┌─ Data for processing
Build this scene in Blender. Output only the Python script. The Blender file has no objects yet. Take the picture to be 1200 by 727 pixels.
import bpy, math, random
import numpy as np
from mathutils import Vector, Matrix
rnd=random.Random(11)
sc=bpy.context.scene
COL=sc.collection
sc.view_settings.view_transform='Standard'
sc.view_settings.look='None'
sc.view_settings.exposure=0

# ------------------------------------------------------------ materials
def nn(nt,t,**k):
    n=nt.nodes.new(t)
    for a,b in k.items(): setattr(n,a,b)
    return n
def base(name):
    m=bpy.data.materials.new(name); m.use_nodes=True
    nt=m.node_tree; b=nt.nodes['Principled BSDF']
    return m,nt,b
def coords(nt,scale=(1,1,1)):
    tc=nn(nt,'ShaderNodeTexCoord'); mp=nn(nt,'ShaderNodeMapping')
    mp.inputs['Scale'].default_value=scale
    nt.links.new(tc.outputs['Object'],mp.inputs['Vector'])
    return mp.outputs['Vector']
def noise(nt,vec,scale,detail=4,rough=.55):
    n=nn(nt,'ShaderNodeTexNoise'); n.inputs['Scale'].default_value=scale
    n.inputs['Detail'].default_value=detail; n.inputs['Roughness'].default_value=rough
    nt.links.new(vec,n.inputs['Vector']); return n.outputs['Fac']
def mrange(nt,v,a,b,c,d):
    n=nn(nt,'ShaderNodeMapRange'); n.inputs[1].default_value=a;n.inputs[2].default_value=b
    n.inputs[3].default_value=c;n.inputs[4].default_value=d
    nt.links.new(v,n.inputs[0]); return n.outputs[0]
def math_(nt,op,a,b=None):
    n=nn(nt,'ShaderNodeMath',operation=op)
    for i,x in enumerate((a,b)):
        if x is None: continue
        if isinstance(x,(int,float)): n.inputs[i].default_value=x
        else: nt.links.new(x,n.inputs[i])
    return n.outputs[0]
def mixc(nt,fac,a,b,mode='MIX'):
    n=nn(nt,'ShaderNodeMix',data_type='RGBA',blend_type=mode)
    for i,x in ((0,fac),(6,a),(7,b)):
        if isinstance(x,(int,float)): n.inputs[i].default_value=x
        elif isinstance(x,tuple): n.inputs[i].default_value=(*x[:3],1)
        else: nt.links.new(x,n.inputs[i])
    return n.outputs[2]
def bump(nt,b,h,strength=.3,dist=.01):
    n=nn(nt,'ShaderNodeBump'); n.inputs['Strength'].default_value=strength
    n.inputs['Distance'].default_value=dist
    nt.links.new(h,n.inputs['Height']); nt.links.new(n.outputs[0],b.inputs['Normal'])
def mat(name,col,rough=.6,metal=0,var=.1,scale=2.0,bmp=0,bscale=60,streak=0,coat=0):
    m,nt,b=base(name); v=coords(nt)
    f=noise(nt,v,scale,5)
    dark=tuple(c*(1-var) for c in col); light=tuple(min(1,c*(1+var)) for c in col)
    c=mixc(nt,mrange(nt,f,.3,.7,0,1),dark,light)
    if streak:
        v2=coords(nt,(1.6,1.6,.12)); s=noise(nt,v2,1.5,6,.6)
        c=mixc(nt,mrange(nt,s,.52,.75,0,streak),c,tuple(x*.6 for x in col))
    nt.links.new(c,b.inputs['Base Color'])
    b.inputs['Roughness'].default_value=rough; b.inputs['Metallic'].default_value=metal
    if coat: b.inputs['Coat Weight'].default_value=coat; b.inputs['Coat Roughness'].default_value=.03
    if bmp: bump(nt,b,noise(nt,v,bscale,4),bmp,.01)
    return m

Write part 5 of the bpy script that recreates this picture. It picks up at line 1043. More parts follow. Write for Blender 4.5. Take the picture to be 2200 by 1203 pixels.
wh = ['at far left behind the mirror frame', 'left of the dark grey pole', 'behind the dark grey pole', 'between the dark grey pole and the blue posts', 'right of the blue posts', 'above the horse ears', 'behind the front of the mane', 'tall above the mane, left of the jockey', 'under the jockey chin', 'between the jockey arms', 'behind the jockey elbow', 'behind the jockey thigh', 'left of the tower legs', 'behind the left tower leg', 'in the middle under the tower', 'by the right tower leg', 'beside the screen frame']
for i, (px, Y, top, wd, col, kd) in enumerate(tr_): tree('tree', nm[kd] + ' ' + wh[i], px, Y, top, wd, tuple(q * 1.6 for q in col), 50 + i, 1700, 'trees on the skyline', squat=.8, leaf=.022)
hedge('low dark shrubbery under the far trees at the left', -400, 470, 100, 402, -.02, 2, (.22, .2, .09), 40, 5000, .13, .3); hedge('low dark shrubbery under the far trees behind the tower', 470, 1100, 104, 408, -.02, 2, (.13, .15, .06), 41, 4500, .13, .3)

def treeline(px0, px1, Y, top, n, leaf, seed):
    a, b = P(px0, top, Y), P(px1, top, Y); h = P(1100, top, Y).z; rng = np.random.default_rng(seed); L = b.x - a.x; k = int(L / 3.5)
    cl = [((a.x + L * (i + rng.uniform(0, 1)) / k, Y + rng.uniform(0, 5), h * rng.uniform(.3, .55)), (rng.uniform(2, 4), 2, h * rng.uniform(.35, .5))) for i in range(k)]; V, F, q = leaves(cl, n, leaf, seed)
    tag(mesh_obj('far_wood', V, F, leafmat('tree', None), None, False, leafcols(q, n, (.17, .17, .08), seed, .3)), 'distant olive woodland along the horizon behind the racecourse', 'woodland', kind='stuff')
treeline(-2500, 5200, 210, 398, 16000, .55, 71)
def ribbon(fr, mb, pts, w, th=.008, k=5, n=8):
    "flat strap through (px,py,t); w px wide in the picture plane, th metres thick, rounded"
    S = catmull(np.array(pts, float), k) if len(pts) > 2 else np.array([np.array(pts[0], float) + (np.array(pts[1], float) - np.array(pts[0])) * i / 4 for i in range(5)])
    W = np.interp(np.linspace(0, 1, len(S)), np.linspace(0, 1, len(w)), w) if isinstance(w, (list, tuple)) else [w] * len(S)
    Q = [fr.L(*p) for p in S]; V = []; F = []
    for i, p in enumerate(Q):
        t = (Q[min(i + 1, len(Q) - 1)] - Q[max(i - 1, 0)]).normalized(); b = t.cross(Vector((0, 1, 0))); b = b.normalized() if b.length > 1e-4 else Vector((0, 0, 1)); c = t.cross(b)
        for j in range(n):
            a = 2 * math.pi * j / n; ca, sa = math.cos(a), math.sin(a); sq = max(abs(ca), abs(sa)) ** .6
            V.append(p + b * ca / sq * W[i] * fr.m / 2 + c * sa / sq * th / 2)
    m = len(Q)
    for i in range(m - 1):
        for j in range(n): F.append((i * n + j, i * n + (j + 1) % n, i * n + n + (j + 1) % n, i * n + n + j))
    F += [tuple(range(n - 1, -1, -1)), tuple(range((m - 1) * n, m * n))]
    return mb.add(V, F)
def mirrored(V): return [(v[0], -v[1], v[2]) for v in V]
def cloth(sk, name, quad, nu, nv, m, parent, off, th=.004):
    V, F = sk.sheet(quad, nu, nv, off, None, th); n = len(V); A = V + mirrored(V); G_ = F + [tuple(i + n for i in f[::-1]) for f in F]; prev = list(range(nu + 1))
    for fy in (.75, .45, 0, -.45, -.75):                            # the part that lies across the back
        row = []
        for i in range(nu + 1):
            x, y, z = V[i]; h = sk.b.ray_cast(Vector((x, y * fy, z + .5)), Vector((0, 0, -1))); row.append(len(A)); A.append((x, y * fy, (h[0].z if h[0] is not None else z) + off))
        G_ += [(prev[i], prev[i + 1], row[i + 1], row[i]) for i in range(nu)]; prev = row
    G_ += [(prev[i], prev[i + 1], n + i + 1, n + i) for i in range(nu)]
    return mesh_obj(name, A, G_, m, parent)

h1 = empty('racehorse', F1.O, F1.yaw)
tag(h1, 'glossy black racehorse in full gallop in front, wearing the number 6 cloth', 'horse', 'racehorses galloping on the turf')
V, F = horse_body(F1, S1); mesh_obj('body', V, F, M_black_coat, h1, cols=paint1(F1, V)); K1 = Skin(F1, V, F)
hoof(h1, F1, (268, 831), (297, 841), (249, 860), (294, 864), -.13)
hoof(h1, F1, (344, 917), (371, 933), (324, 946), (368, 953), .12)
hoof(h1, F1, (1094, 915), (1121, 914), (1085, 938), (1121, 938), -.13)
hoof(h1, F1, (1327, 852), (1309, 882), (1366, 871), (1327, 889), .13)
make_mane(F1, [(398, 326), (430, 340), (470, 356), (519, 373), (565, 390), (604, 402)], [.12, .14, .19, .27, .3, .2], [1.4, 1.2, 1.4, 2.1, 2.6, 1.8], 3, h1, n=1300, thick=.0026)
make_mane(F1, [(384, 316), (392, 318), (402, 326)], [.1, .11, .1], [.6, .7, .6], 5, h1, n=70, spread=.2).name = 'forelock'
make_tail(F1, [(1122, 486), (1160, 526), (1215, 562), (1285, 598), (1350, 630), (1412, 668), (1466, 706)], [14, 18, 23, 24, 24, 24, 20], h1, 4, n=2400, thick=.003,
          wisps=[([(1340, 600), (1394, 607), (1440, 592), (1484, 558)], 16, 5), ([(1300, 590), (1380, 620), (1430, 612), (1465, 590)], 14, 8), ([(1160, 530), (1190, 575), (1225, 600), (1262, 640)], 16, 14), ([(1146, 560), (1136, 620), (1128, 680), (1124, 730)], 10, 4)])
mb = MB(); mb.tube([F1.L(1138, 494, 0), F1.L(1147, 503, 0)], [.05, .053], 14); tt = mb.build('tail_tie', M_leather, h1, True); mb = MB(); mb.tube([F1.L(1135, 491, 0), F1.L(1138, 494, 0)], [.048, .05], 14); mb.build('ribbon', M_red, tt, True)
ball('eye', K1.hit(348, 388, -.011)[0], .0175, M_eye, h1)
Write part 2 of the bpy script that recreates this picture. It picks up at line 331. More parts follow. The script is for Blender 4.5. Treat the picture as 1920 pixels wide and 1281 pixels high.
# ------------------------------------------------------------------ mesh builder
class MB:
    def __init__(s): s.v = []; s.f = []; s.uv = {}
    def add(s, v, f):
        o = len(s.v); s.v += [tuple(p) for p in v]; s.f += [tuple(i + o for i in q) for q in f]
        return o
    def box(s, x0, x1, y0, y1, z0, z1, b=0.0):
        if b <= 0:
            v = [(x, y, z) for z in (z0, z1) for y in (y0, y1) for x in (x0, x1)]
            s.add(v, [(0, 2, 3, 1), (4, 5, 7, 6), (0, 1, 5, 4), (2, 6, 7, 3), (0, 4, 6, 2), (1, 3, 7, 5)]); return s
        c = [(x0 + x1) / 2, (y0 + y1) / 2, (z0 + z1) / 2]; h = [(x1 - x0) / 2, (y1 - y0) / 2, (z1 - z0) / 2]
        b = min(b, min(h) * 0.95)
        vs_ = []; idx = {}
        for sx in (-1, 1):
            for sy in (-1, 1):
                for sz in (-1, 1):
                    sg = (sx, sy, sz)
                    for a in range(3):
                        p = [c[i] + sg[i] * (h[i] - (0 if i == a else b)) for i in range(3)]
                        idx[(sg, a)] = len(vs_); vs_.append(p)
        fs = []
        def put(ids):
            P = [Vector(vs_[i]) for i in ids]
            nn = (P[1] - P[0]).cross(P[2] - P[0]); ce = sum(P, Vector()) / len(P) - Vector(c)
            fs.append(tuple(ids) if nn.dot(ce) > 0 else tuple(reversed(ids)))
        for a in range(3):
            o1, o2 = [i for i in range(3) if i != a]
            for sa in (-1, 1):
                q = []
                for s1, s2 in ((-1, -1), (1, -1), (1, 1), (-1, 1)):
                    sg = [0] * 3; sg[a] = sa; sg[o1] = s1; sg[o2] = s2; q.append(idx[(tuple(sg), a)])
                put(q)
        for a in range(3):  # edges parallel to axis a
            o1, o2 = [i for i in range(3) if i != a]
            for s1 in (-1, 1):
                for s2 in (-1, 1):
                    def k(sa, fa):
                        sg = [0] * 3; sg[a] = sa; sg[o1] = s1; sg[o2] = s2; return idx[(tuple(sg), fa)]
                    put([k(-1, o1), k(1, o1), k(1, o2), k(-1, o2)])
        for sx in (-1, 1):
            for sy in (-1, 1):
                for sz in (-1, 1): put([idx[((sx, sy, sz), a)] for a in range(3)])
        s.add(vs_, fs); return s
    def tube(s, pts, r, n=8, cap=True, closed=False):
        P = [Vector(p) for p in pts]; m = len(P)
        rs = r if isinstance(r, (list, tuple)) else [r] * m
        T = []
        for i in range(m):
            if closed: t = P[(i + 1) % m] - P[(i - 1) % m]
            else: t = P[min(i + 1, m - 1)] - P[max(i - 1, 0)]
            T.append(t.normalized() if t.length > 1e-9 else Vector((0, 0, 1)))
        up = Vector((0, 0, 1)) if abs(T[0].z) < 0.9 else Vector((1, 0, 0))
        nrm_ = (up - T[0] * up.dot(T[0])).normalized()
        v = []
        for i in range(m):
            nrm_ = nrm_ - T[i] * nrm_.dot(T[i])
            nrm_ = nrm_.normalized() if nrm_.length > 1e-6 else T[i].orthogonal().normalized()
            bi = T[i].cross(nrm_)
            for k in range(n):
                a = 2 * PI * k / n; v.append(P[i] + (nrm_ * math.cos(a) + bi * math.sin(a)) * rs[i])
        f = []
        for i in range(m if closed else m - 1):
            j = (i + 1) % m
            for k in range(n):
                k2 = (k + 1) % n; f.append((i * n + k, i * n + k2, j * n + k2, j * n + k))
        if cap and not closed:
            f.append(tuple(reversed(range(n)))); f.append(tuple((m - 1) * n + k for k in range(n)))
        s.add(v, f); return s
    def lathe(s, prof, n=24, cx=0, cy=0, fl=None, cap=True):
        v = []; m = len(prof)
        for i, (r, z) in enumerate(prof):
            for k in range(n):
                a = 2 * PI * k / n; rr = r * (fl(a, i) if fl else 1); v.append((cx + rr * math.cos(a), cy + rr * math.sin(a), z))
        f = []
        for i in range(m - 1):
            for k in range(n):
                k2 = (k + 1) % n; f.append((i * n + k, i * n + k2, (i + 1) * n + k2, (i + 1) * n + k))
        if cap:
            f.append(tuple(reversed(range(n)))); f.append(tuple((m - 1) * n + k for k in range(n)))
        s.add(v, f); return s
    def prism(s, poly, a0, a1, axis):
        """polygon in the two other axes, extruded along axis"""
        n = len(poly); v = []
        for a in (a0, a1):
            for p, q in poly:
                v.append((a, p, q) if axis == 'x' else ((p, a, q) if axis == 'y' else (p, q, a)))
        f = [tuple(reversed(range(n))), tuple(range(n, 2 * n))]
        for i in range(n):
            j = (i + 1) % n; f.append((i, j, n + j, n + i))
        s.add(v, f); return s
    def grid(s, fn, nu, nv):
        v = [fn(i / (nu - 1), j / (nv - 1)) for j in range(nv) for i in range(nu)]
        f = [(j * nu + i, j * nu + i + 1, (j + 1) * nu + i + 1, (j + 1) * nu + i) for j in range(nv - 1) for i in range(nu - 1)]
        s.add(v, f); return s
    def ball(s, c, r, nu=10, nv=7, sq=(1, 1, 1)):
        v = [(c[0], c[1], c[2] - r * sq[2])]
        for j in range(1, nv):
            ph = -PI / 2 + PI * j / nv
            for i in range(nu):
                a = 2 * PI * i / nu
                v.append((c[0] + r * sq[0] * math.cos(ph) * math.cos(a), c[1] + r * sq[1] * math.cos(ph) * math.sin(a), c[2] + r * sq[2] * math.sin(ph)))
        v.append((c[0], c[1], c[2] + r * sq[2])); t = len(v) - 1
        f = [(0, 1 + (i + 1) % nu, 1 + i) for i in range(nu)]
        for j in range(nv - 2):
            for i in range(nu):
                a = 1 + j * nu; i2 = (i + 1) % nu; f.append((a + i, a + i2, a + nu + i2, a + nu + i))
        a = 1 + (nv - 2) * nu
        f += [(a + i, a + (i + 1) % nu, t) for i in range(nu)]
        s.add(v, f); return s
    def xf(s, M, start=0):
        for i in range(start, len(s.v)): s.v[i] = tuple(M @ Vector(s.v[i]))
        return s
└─
Objective:
Reproduce, please, the lines of the material from its first line down to the line containing "sc.view_settings.exposure=0", keeping both ends and nothing beyond them.

Response to this exercise:
Build this scene in Blender. Output only the Python script. The Blender file has no objects yet. Take the picture to be 1200 by 727 pixels.
import bpy, math, random
import numpy as np
from mathutils import Vector, Matrix
rnd=random.Random(11)
sc=bpy.context.scene
COL=sc.collection
sc.view_settings.view_transform='Standard'
sc.view_settings.look='None'
sc.view_settings.exposure=0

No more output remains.